My youngest is 17, and for those who say the feelings will end when they get older, I say not necessarily. They are just as needy when they get older, and you will have other reasons not to like them. If I could do it all over I would either not have kids or only one. And I absolutely love mine. I'm just not maternal.

I am glad this thread was created, as I now feel like I have a safe space to vent.
Anonymous
Anonymous wrote:
Anonymous wrote:
Anonymous wrote:If our ancestors had been as self-centered as some of these posters, the whole human race would have died out long ago. No one ever said the point of children was to make you happy. It’s just what living things do.

OP, I do think it will get better for you once you’re sleeping again and the older one is past the dreaded 3-3.5 stage.

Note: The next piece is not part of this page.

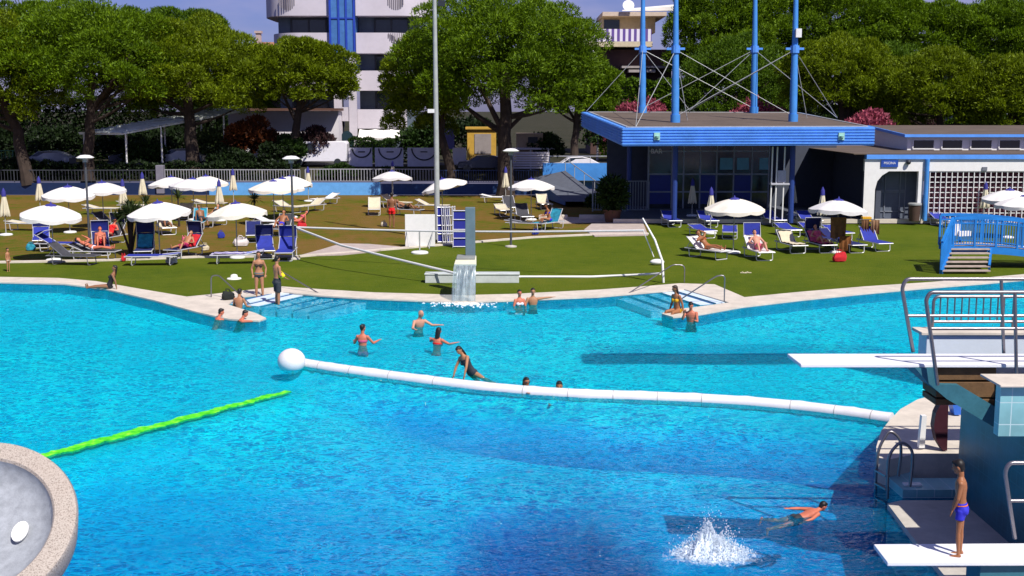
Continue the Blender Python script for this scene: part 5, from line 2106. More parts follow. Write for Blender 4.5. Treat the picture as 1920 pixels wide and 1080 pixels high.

Agreed. I’m astonished at all the “you get very little in return” posters. Um, that’s not the point? Everything is not all about what you can get out of it. How incredibly selfish.

I can’t imagine a life of endless dining out, drinking, traveling, sleeping in. That would feel very empty and meaningless to me after a while.


Seriously? This sounds amazing.


I thought the exact same as you when read it. That sounds flippin amazing!
Anonymous
Anonymous wrote:
Anonymous wrote:And to add--NO ONE GETS TO judge for your regret. But how you behave and live with the situation is completely in your control.


+1

My mother comes a culture and generation where having children was expected. If she had been born 20 years younger in the West, she would've made different choices. I think that she would've chosen to not have children or only one child later in life. As an adult, I can see this about her.

But growing up, she was a good mom and we are still close today. She was good mother not because she loved motherhood but because she was willing to do the things that good parents do regardless of her personal feelings about the situation. She always tried her best, prioritized my (and my siblings') well-being, and was there for us.

It's fine to have regrets about having children. It's not like you can truly know what having a child is like until you have one. What's important is how you conduct yourself and behave towards the children that you do have. Good parenting is about what you do, not how you feel.


The way you describe our mom describes me to a "T." Thanks for articulating what I could not articulate about myself. I am a good mother who does not enjoy it.